If describing whether information has been kept in memory over time, use retain. If describing the active process of bringing information back from memory, use retrieve.
robust vs rigorous
Both words are used to praise research quality, but they describe different virtues — one about the strength of the findings, the other about the quality of the methods.
- robust — strong and consistent across different conditions, samples, and methods. A robust finding holds up when tested again in varied contexts; the effect does not disappear when the sample or approach changes. Robustness is a quality of the result.

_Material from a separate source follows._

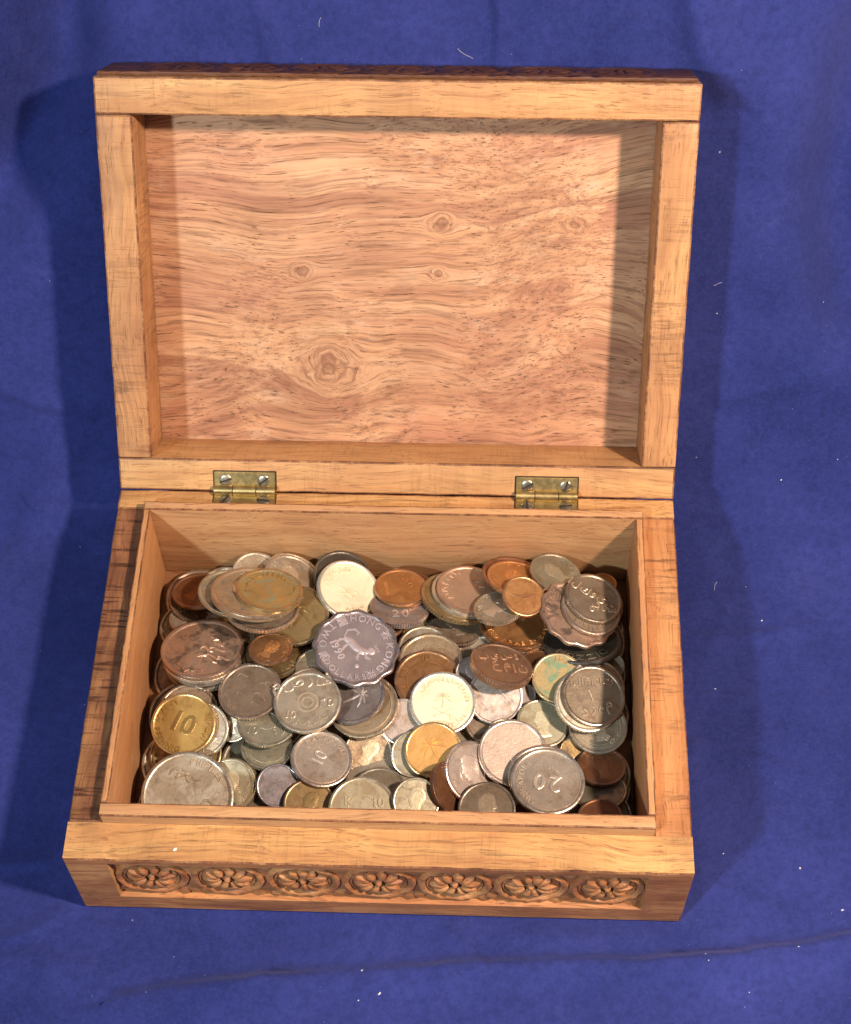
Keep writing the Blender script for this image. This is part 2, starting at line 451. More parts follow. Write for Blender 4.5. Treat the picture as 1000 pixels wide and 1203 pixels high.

- rigorous — conducted with strict attention to method, precision, and logic. A rigorous study is carefully designed: controls are in place, confounds are addressed, analysis is thorough. Rigour is a quality of the process, independent of how strong the outcome turns out to be.
If describing the strength and consistency of findings across contexts, use robust. If describing the care and precision of the methods used, use rigorous.
inverted vs reversed
These near-synonyms both describe something turned around, but they operate in slightly different directions and contexts.
- inverted — turned upside down or structurally flipped. An inverted relationship is one where high becomes low and low becomes high. An inverted U-curve rises and then falls. The image is of spatial or structural rotation: something turned on its head.
- reversed — changed to run in the opposite direction; turned back from its previous course. A reversed decision runs contrary to the earlier one; a reversed sequence proceeds backwards. The image is of direction or order: something that was proceeding one way now proceeds the other.
If describing a structural flip or a top-to-bottom exchange of positions, use inverted. If describing a direction or sequence being turned back or changed to its opposite, use reversed.